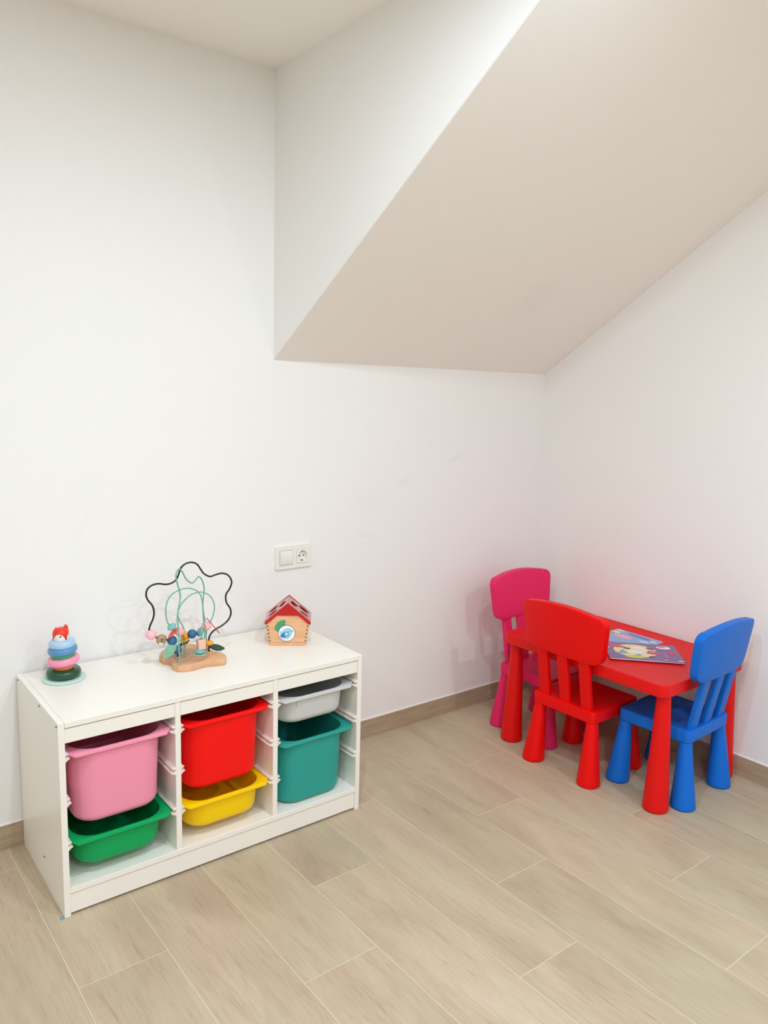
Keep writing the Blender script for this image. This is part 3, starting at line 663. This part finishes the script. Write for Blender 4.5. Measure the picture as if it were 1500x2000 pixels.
# bird picture and leaf on the front
def disc(name, m, poly, y, parent, th=.0008):
    bm = bmesh.new(); prism(bm, poly, 'y', y-th, y); return obj(name, bm, m, parent)
bc = (-.0032, .0450)
bp_ = disc('bird_picture', mat('dark_outline', (60, 66, 76)), ell(bc[0], bc[1], .0295, .0295, 0, 40), .0004, hs)
def ink(rgb, poly, y, n='picture_print'): return disc(n, mat('print', rgb, rough=.4), [(bc[0]+a, bc[1]+b_) for a, b_ in poly], y, bp_, .0003)
ink((236, 240, 244), ell(0, 0, .0280, .0280, 0, 40), -.0004, 'white_disc')
ink((158, 208, 222), [(-.024, .004), (-.016, .008), (-.006, .016), (.004, .019), (.014, .018), (.021, .010), (.018, -.002), (.012, -.014), (.002, -.021), (-.010, -.019), (-.018, -.010)], -.0007, 'bird_body')
ink((60, 128, 176), ell(-.008, -.006, .0150, .0090, 25), -.0010, 'bird_wing'); ink((60, 128, 176), ell(-.001, -.003, .0088, .0088), -.0013, 'bird_wing'); ink((176, 220, 234), ell(-.001, -.003, .0062, .0062), -.0016, 'bird_wing')
ink((70, 96, 110), ell(.010, .008, .0018, .0018, 0, 10), -.0010, 'bird_eye'); ink((30, 30, 36), ell(.020, .0085, .0020, .0016, 0, 10), -.0010, 'bird_beak')
lf = []
for i in range(16):
    u = i/15; w = .0172*math.sin(math.pi*min(1, u*.92+.08))**.7*(1 if i % 2 else .68); lf.append((u, w))
A = Vector((-.0400, .0535)); Bq = Vector((-.0045, .0990)); d = Bq-A; nn = Vector((-d.y, d.x)).normalized()
poly = [tuple(A+d*u*.86+nn*w) for u, w in lf] + [tuple(Bq)] + [tuple(A+d*u*.86-nn*w) for u, w in lf[::-1]]
disc('leaf_picture', mat('leaf_green', (74, 154, 104), rough=.45), poly, .0004, hs, .0005)

# ------------------------------------------------------------------ light switch and socket
sw = thing('wall_socket', 'white double wall plate with a light switch and round power socket', 'socket', (-1.3585, 0, .8205))
bm = bmesh.new(); edges = []
for lp_ in (rrect(.0785, .0440, .004, 4), rrect(.0264, .0264, .002, 3, .0365, 0)):
    vs = [bm.verts.new((a, -.0090, b_)) for a, b_ in lp_]; edges += [bm.edges.new((vs[i], vs[(i+1) % len(vs)])) for i in range(len(vs))]
bmesh.ops.triangle_fill(bm, use_beauty=True, use_dissolve=False, edges=edges)
for g in bmesh.ops.extrude_face_region(bm, geom=bm.faces[:])['geom']:
    if isinstance(g, bmesh.types.BMVert): g.co.y = 0
obj('cover_frame', bm, M_WSOCK, sw, bevel=.0012)
for nm, cxs in (('switch_rocker', -.0350), ('socket_insert', .0365)):
    bm = bmesh.new(); 
    if nm == 'switch_rocker':
        loft(bm, [[(cxs+a, y-(.0015 if b_ > 0 else 0), b_) for a, b_ in rrect(.0265-i, .0265-i, .0015, 3)] for y, i in ((-.009, 0), (-.0118, .0003), (-.0125, .0015))]); o = obj(nm, bm, M_WSOCK, sw, smooth=35)
        bm = bmesh.new(); fr2 = [[(cxs+a, y, b_) for a, b_ in rrect(q, q, .002, 3)] for y, q in ((-.0091, .0285), (-.0098, .0285), (-.0098, .0275), (-.0091, .0275))]; loft(bm, fr2, cap0=False, cap1=False); obj('switch_surround', bm, mat('shade_line', (190, 186, 176)), sw)
    else:
        sq_ = rrect(.0262, .0262, .002, 3); ths = [2*math.pi*(i+.5)/64 for i in range(64)]
        rr1 = [(ray_poly(sq_, t_)*math.cos(t_), ray_poly(sq_, t_)*math.sin(t_)) for t_ in ths]
        rings = [[(cxs+a, -.009, b_) for a, b_ in rr1], [(cxs+a, -.0112, b_) for a, b_ in rr1]]
        for q, y in ((.0205, -.0115), (.0198, -.0110), (.0192, -.0015), (.002, -.0012)):
            rings.append([(cxs+q*math.cos(t_), y, q*math.sin(t_)) for t_ in ths])
        loft(bm, rings, cap0=False); o = obj(nm, bm, M_WSOCK, sw, smooth=35)
        for zz in (-.0095, .0095):
            bm = bmesh.new(); lathe(bm, [(.0028, 0), (.0028, .0012)], 14); bmesh.ops.transform(bm, verts=bm.verts, matrix=Matrix.Translation((cxs+zz, -.0022, 0)) @ Matrix.Rotation(math.radians(90), 4, 'X')); obj('pin_hole', bm, M_BK, o)
        for zz in (-1, 1):
            bm = bmesh.new(); box(bm, cxs-.003, cxs+.003, -.0085, -.0015, min(zz*.0155, zz*.0193), max(zz*.0155, zz*.0193)); obj('earth_clip', bm, mat('clip_metal', (120, 112, 100), rough=.4, metal=.8), o)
##############################
AIM OF THE TASK → Return to the listing above and set it down exactly, leaving out its pictures.

EXERCISE RESULT →
Keep writing the Blender script for this image. This is part 3, starting at line 663. This part finishes the script. Write for Blender 4.5. Measure the picture as if it were 1500x2000 pixels.
# bird picture and leaf on the front
def disc(name, m, poly, y, parent, th=.0008):
    bm = bmesh.new(); prism(bm, poly, 'y', y-th, y); return obj(name, bm, m, parent)
bc = (-.0032, .0450)
bp_ = disc('bird_picture', mat('dark_outline', (60, 66, 76)), ell(bc[0], bc[1], .0295, .0295, 0, 40), .0004, hs)
def ink(rgb, poly, y, n='picture_print'): return disc(n, mat('print', rgb, rough=.4), [(bc[0]+a, bc[1]+b_) for a, b_ in poly], y, bp_, .0003)
ink((236, 240, 244), ell(0, 0, .0280, .0280, 0, 40), -.0004, 'white_disc')
ink((158, 208, 222), [(-.024, .004), (-.016, .008), (-.006, .016), (.004, .019), (.014, .018), (.021, .010), (.018, -.002), (.012, -.014), (.002, -.021), (-.010, -.019), (-.018, -.010)], -.0007, 'bird_body')
ink((60, 128, 176), ell(-.008, -.006, .0150, .0090, 25), -.0010, 'bird_wing'); ink((60, 128, 176), ell(-.001, -.003, .0088, .0088), -.0013, 'bird_wing'); ink((176, 220, 234), ell(-.001, -.003, .0062, .0062), -.0016, 'bird_wing')
ink((70, 96, 110), ell(.010, .008, .0018, .0018, 0, 10), -.0010, 'bird_eye'); ink((30, 30, 36), ell(.020, .0085, .0020, .0016, 0, 10), -.0010, 'bird_beak')
lf = []
for i in range(16):
    u = i/15; w = .0172*math.sin(math.pi*min(1, u*.92+.08))**.7*(1 if i % 2 else .68); lf.append((u, w))
A = Vector((-.0400, .0535)); Bq = Vector((-.0045, .0990)); d = Bq-A; nn = Vector((-d.y, d.x)).normalized()
poly = [tuple(A+d*u*.86+nn*w) for u, w in lf] + [tuple(Bq)] + [tuple(A+d*u*.86-nn*w) for u, w in lf[::-1]]
disc('leaf_picture', mat('leaf_green', (74, 154, 104), rough=.45), poly, .0004, hs, .0005)

# ------------------------------------------------------------------ light switch and socket
sw = thing('wall_socket', 'white double wall plate with a light switch and round power socket', 'socket', (-1.3585, 0, .8205))
bm = bmesh.new(); edges = []
for lp_ in (rrect(.0785, .0440, .004, 4), rrect(.0264, .0264, .002, 3, .0365, 0)):
    vs = [bm.verts.new((a, -.0090, b_)) for a, b_ in lp_]; edges += [bm.edges.new((vs[i], vs[(i+1) % len(vs)])) for i in range(len(vs))]
bmesh.ops.triangle_fill(bm, use_beauty=True, use_dissolve=False, edges=edges)
for g in bmesh.ops.extrude_face_region(bm, geom=bm.faces[:])['geom']:
    if isinstance(g, bmesh.types.BMVert): g.co.y = 0
obj('cover_frame', bm, M_WSOCK, sw, bevel=.0012)
for nm, cxs in (('switch_rocker', -.0350), ('socket_insert', .0365)):
    bm = bmesh.new(); 
    if nm == 'switch_rocker':
        loft(bm, [[(cxs+a, y-(.0015 if b_ > 0 else 0), b_) for a, b_ in rrect(.0265-i, .0265-i, .0015, 3)] for y, i in ((-.009, 0), (-.0118, .0003), (-.0125, .0015))]); o = obj(nm, bm, M_WSOCK, sw, smooth=35)
        bm = bmesh.new(); fr2 = [[(cxs+a, y, b_) for a, b_ in rrect(q, q, .002, 3)] for y, q in ((-.0091, .0285), (-.0098, .0285), (-.0098, .0275), (-.0091, .0275))]; loft(bm, fr2, cap0=False, cap1=False); obj('switch_surround', bm, mat('shade_line', (190, 186, 176)), sw)
    else:
        sq_ = rrect(.0262, .0262, .002, 3); ths = [2*math.pi*(i+.5)/64 for i in range(64)]
        rr1 = [(ray_poly(sq_, t_)*math.cos(t_), ray_poly(sq_, t_)*math.sin(t_)) for t_ in ths]
        rings = [[(cxs+a, -.009, b_) for a, b_ in rr1], [(cxs+a, -.0112, b_) for a, b_ in rr1]]
        for q, y in ((.0205, -.0115), (.0198, -.0110), (.0192, -.0015), (.002, -.0012)):
            rings.append([(cxs+q*math.cos(t_), y, q*math.sin(t_)) for t_ in ths])
        loft(bm, rings, cap0=False); o = obj(nm, bm, M_WSOCK, sw, smooth=35)
        for zz in (-.0095, .0095):
            bm = bmesh.new(); lathe(bm, [(.0028, 0), (.0028, .0012)], 14); bmesh.ops.transform(bm, verts=bm.verts, matrix=Matrix.Translation((cxs+zz, -.0022, 0)) @ Matrix.Rotation(math.radians(90), 4, 'X')); obj('pin_hole', bm, M_BK, o)
        for zz in (-1, 1):
            bm = bmesh.new(); box(bm, cxs-.003, cxs+.003, -.0085, -.0015, min(zz*.0155, zz*.0193), max(zz*.0155, zz*.0193)); obj('earth_clip', bm, mat('clip_metal', (120, 112, 100), rough=.4, metal=.8), o)